* [Problem to work on]
Exact reproduction of the data is required, with images excluded.

* [Raw data]
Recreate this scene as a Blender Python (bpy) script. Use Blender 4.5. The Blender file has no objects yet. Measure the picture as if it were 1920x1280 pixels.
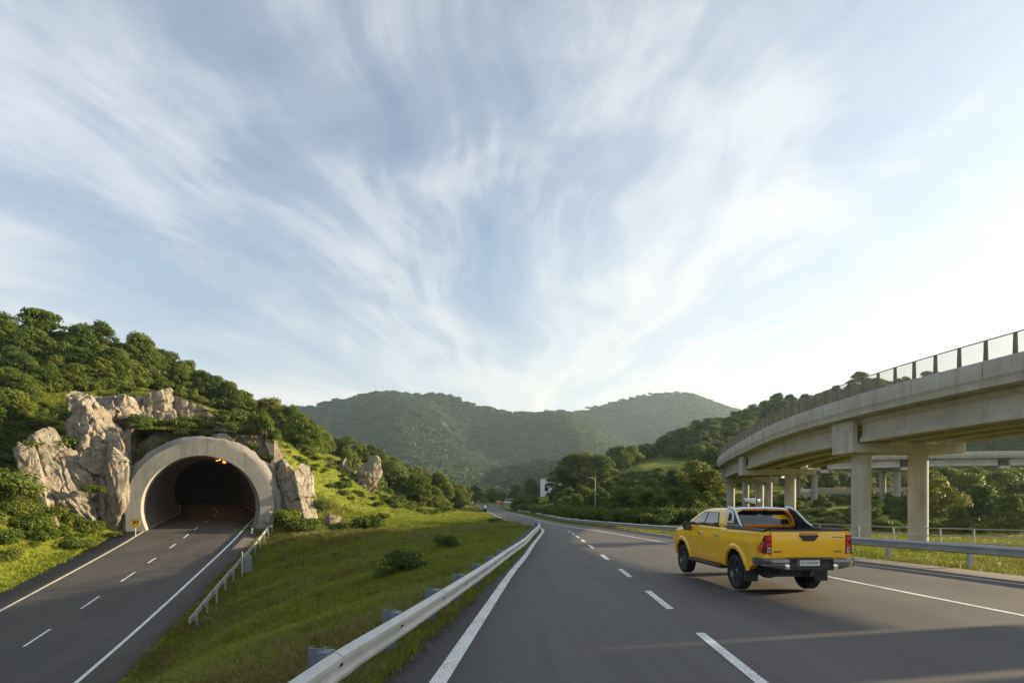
import bpy, bmesh, math, random
import numpy as np
from mathutils import Vector, Matrix, noise as mnoise
R = math.radians
SC = bpy.context.scene
COL = SC.collection
F, HY, CZ = 1035.0, 945.0, 2.0            # lens in photo pixels, horizon row, camera height

def P(px, py, d):                          # a sight line met at depth d
    return Vector(((px-960)/F*d, d, CZ-(py-HY)/F*d))

def tag(o, label=None, cat=None, group=None, kind=None):
    if label: o['label'] = label
    if cat: o['category'] = cat
    if group: o['group'] = group
    if kind: o['kind'] = kind
    return o

def empty(name, loc=(0,0,0), rz=0.0):
    o = bpy.data.objects.new(name, None); COL.objects.link(o)
    o.location = loc; o.rotation_euler = (0,0,rz); o.empty_display_size = .2
    return o

def link_mesh(name, me, parent=None):
    o = bpy.data.objects.new(name, me); COL.objects.link(o)
    if parent: o.parent = parent
    return o

def np_mesh(name, verts, quads, mats, smooth=True, matidx=None, tris=False):
    me = bpy.data.meshes.new(name)
    verts = np.asarray(verts, np.float32); quads = np.asarray(quads, np.int32)
    k = quads.shape[1]; n = len(quads)
    me.vertices.add(len(verts)); me.vertices.foreach_set('co', verts.ravel())
    me.loops.add(n*k); me.loops.foreach_set('vertex_index', quads.ravel())
    me.polygons.add(n); me.polygons.foreach_set('loop_start', np.arange(0, n*k, k, dtype=np.int32))
    me.polygons.foreach_set('use_smooth', np.full(n, smooth))
    for m in (mats if isinstance(mats, (list,tuple)) else [mats]): me.materials.append(m)
    if matidx is not None: me.polygons.foreach_set('material_index', np.asarray(matidx, np.int32))
    me.update(calc_edges=True); me.validate()
    return me

class MB:
    """collects shapes into one mesh"""
    def __init__(s): s.v=[]; s.f=[]; s.m=[]
    def add(s, vs, fs, mi=0):
        b=len(s.v); s.v += [tuple(v) for v in vs]
        for f in fs: s.f.append(tuple(b+i for i in f)); s.m.append(mi)
        return s
    def box(s, c, size, rz=0, M=None, mi=0):
        x,y,z=[q/2 for q in size]
        vs=[Vector((a*x,b*y,d*z)) for d in (-1,1) for b in (-1,1) for a in (-1,1)]
        if M is None: M=Matrix.Rotation(rz,4,'Z')
        vs=[M@v+Vector(c) for v in vs]
        return s.add(vs,[(0,2,3,1),(4,5,7,6),(0,1,5,4),(2,6,7,3),(0,4,6,2),(1,3,7,5)],mi)
    def tube(s, path, r, n=8, cap=True, mi=0):
        path=[Vector(p) for p in path]; rs=r if isinstance(r,(list,tuple)) else [r]*len(path)
        vs=[]; up=Vector((0,0,1))
        for i,p in enumerate(path):
            t=(path[min(i+1,len(path)-1)]-path[max(i-1,0)]).normalized()
            a=t.cross(up)
            if a.length<.05: a=t.cross(Vector((1,0,0)))
            a.normalize(); b=t.cross(a)
            vs+=[p+(a*math.cos(2*math.pi*k/n)+b*math.sin(2*math.pi*k/n))*rs[i] for k in range(n)]
        fs=[(i*n+k, i*n+(k+1)%n, (i+1)*n+(k+1)%n, (i+1)*n+k) for i in range(len(path)-1) for k in range(n)]
        if cap: fs+=[tuple(range(n))[::-1], tuple((len(path)-1)*n+k for k in range(n))]
        return s.add(vs,fs,mi)
    def loft(s, rings, closed=True, cap=True, mi=0):
        n=len(rings[0]); vs=[p for r in rings for p in r]; fs=[]
        for i in range(len(rings)-1):
            for k in range(n if closed else n-1):
                fs.append((i*n+k, i*n+(k+1)%n, (i+1)*n+(k+1)%n, (i+1)*n+k))
        if cap: fs+=[tuple(range(n))[::-1], tuple((len(rings)-1)*n+k for k in range(n))]
        return s.add(vs,fs,mi)
    def lathe(s, prof, n=32, axis='X', c=(0,0,0), mi=0):   # prof: (radius, along)
        vs=[];c=Vector(c)
        for r,x in prof:
            for k in range(n):
                a=2*math.pi*k/n; u,w=r*math.cos(a),r*math.sin(a)
                vs.append(c+Vector({'X':(x,u,w),'Y':(u,x,w),'Z':(u,w,x)}[axis]))
        fs=[(i*n+k,i*n+(k+1)%n,(i+1)*n+(k+1)%n,(i+1)*n+k) for i in range(len(prof)-1) for k in range(n)]
        return s.add(vs,fs,mi)
    def prism(s, poly, t, mi=0):                            # poly: 3-D points, t: extrusion vector
        t=Vector(t); n=len(poly); vs=[Vector(p) for p in poly]; vs+= [v+t for v in vs]
        fs=[tuple(range(n)),tuple(range(2*n-1,n-1,-1))]+[(k,k+n,(k+1)%n+n,(k+1)%n) for k in range(n)]
        return s.add(vs,fs,mi)
    def build(s, name, mats, parent=None, smooth=None, bevel=0, seg=2, loc=None):
        me=bpy.data.meshes.new(name); me.from_pydata(s.v,[],s.f)
        for m in (mats if isinstance(mats,(list,tuple)) else [mats]): me.materials.append(m)
        if len(set(s.m))>1: me.polygons.foreach_set('material_index', s.m)
        bm=bmesh.new(); bm.from_mesh(me); bmesh.ops.recalc_face_normals(bm,faces=bm.faces)
        if bevel:
            es=[e for e in bm.edges if len(e.link_faces)==2 and e.calc_face_angle(0)>R(28)]
            bmesh.ops.bevel(bm,geom=es,offset=bevel,segments=seg,affect='EDGES',profile=.6,clamp_overlap=True)
        bm.to_mesh(me); bm.free()
        if smooth is not None: shade(me,smooth)
        o=link_mesh(name,me,parent)
        if loc: o.location=loc
        return o

def shade(me, ang):
    me.polygons.foreach_set('use_smooth',[True]*len(me.polygons))
    try: me.set_sharp_from_angle(angle=R(ang))
    except Exception: pass

def spl(xs, ys, q):                        # cubic Hermite through points
    xs=np.asarray(xs,float); ys=np.asarray(ys,float); q=np.asarray(q,float)
    d=np.diff(ys)/np.diff(xs); m=np.empty_like(ys); m[0]=d[0]; m[-1]=d[-1]
    h=np.diff(xs); m[1:-1]=(d[:-1]*h[1:]+d[1:]*h[:-1])/(h[1:]+h[:-1])
    i=np.clip(np.searchsorted(xs,q)-1,0,len(xs)-2); t=np.clip((q-xs[i])/h[i],0,1)
    return ((1+2*t)*(1-t)**2*ys[i]+t*(1-t)**2*h[i]*m[i]+t*t*(3-2*t)*ys[i+1]+t*t*(t-1)*h[i]*m[i+1])

def curve_pts(pts, step=1.0):              # dense polyline through points (n-D)
    p=np.asarray(pts,float); s=np.r_[0,np.cumsum(np.linalg.norm(np.diff(p[:,:2],axis=0),axis=1))]
    q=np.linspace(0,s[-1],max(2,int(s[-1]/step)+1))
    return np.stack([spl(s,p[:,k],q) for k in range(p.shape[1])],1), q

def sstep(a,b,x):
    t=np.clip((x-a)/(b-a),0,1); return t*t*(3-2*t)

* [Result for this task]
Recreate this scene as a Blender Python (bpy) script. Use Blender 4.5. The Blender file has no objects yet. Measure the picture as if it were 1920x1280 pixels.
import bpy, bmesh, math, random
import numpy as np
from mathutils import Vector, Matrix, noise as mnoise
R = math.radians
SC = bpy.context.scene
COL = SC.collection
F, HY, CZ = 1035.0, 945.0, 2.0            # lens in photo pixels, horizon row, camera height

def P(px, py, d):                          # a sight line met at depth d
    return Vector(((px-960)/F*d, d, CZ-(py-HY)/F*d))

def tag(o, label=None, cat=None, group=None, kind=None):
    if label: o['label'] = label
    if cat: o['category'] = cat
    if group: o['group'] = group
    if kind: o['kind'] = kind
    return o

def empty(name, loc=(0,0,0), rz=0.0):
    o = bpy.data.objects.new(name, None); COL.objects.link(o)
    o.location = loc; o.rotation_euler = (0,0,rz); o.empty_display_size = .2
    return o

def link_mesh(name, me, parent=None):
    o = bpy.data.objects.new(name, me); COL.objects.link(o)
    if parent: o.parent = parent
    return o

def np_mesh(name, verts, quads, mats, smooth=True, matidx=None, tris=False):
    me = bpy.data.meshes.new(name)
    verts = np.asarray(verts, np.float32); quads = np.asarray(quads, np.int32)
    k = quads.shape[1]; n = len(quads)
    me.vertices.add(len(verts)); me.vertices.foreach_set('co', verts.ravel())
    me.loops.add(n*k); me.loops.foreach_set('vertex_index', quads.ravel())
    me.polygons.add(n); me.polygons.foreach_set('loop_start', np.arange(0, n*k, k, dtype=np.int32))
    me.polygons.foreach_set('use_smooth', np.full(n, smooth))
    for m in (mats if isinstance(mats, (list,tuple)) else [mats]): me.materials.append(m)
    if matidx is not None: me.polygons.foreach_set('material_index', np.asarray(matidx, np.int32))
    me.update(calc_edges=True); me.validate()
    return me

class MB:
    """collects shapes into one mesh"""
    def __init__(s): s.v=[]; s.f=[]; s.m=[]
    def add(s, vs, fs, mi=0):
        b=len(s.v); s.v += [tuple(v) for v in vs]
        for f in fs: s.f.append(tuple(b+i for i in f)); s.m.append(mi)
        return s
    def box(s, c, size, rz=0, M=None, mi=0):
        x,y,z=[q/2 for q in size]
        vs=[Vector((a*x,b*y,d*z)) for d in (-1,1) for b in (-1,1) for a in (-1,1)]
        if M is None: M=Matrix.Rotation(rz,4,'Z')
        vs=[M@v+Vector(c) for v in vs]
        return s.add(vs,[(0,2,3,1),(4,5,7,6),(0,1,5,4),(2,6,7,3),(0,4,6,2),(1,3,7,5)],mi)
    def tube(s, path, r, n=8, cap=True, mi=0):
        path=[Vector(p) for p in path]; rs=r if isinstance(r,(list,tuple)) else [r]*len(path)
        vs=[]; up=Vector((0,0,1))
        for i,p in enumerate(path):
            t=(path[min(i+1,len(path)-1)]-path[max(i-1,0)]).normalized()
            a=t.cross(up)
            if a.length<.05: a=t.cross(Vector((1,0,0)))
            a.normalize(); b=t.cross(a)
            vs+=[p+(a*math.cos(2*math.pi*k/n)+b*math.sin(2*math.pi*k/n))*rs[i] for k in range(n)]
        fs=[(i*n+k, i*n+(k+1)%n, (i+1)*n+(k+1)%n, (i+1)*n+k) for i in range(len(path)-1) for k in range(n)]
        if cap: fs+=[tuple(range(n))[::-1], tuple((len(path)-1)*n+k for k in range(n))]
        return s.add(vs,fs,mi)
    def loft(s, rings, closed=True, cap=True, mi=0):
        n=len(rings[0]); vs=[p for r in rings for p in r]; fs=[]
        for i in range(len(rings)-1):
            for k in range(n if closed else n-1):
                fs.append((i*n+k, i*n+(k+1)%n, (i+1)*n+(k+1)%n, (i+1)*n+k))
        if cap: fs+=[tuple(range(n))[::-1], tuple((len(rings)-1)*n+k for k in range(n))]
        return s.add(vs,fs,mi)
    def lathe(s, prof, n=32, axis='X', c=(0,0,0), mi=0):   # prof: (radius, along)
        vs=[];c=Vector(c)
        for r,x in prof:
            for k in range(n):
                a=2*math.pi*k/n; u,w=r*math.cos(a),r*math.sin(a)
                vs.append(c+Vector({'X':(x,u,w),'Y':(u,x,w),'Z':(u,w,x)}[axis]))
        fs=[(i*n+k,i*n+(k+1)%n,(i+1)*n+(k+1)%n,(i+1)*n+k) for i in range(len(prof)-1) for k in range(n)]
        return s.add(vs,fs,mi)
    def prism(s, poly, t, mi=0):                            # poly: 3-D points, t: extrusion vector
        t=Vector(t); n=len(poly); vs=[Vector(p) for p in poly]; vs+= [v+t for v in vs]
        fs=[tuple(range(n)),tuple(range(2*n-1,n-1,-1))]+[(k,k+n,(k+1)%n+n,(k+1)%n) for k in range(n)]
        return s.add(vs,fs,mi)
    def build(s, name, mats, parent=None, smooth=None, bevel=0, seg=2, loc=None):
        me=bpy.data.meshes.new(name); me.from_pydata(s.v,[],s.f)
        for m in (mats if isinstance(mats,(list,tuple)) else [mats]): me.materials.append(m)
        if len(set(s.m))>1: me.polygons.foreach_set('material_index', s.m)
        bm=bmesh.new(); bm.from_mesh(me); bmesh.ops.recalc_face_normals(bm,faces=bm.faces)
        if bevel:
            es=[e for e in bm.edges if len(e.link_faces)==2 and e.calc_face_angle(0)>R(28)]
            bmesh.ops.bevel(bm,geom=es,offset=bevel,segments=seg,affect='EDGES',profile=.6,clamp_overlap=True)
        bm.to_mesh(me); bm.free()
        if smooth is not None: shade(me,smooth)
        o=link_mesh(name,me,parent)
        if loc: o.location=loc
        return o

def shade(me, ang):
    me.polygons.foreach_set('use_smooth',[True]*len(me.polygons))
    try: me.set_sharp_from_angle(angle=R(ang))
    except Exception: pass

def spl(xs, ys, q):                        # cubic Hermite through points
    xs=np.asarray(xs,float); ys=np.asarray(ys,float); q=np.asarray(q,float)
    d=np.diff(ys)/np.diff(xs); m=np.empty_like(ys); m[0]=d[0]; m[-1]=d[-1]
    h=np.diff(xs); m[1:-1]=(d[:-1]*h[1:]+d[1:]*h[:-1])/(h[1:]+h[:-1])
    i=np.clip(np.searchsorted(xs,q)-1,0,len(xs)-2); t=np.clip((q-xs[i])/h[i],0,1)
    return ((1+2*t)*(1-t)**2*ys[i]+t*(1-t)**2*h[i]*m[i]+t*t*(3-2*t)*ys[i+1]+t*t*(t-1)*h[i]*m[i+1])

def curve_pts(pts, step=1.0):              # dense polyline through points (n-D)
    p=np.asarray(pts,float); s=np.r_[0,np.cumsum(np.linalg.norm(np.diff(p[:,:2],axis=0),axis=1))]
    q=np.linspace(0,s[-1],max(2,int(s[-1]/step)+1))
    return np.stack([spl(s,p[:,k],q) for k in range(p.shape[1])],1), q

def sstep(a,b,x):
    t=np.clip((x-a)/(b-a),0,1); return t*t*(3-2*t)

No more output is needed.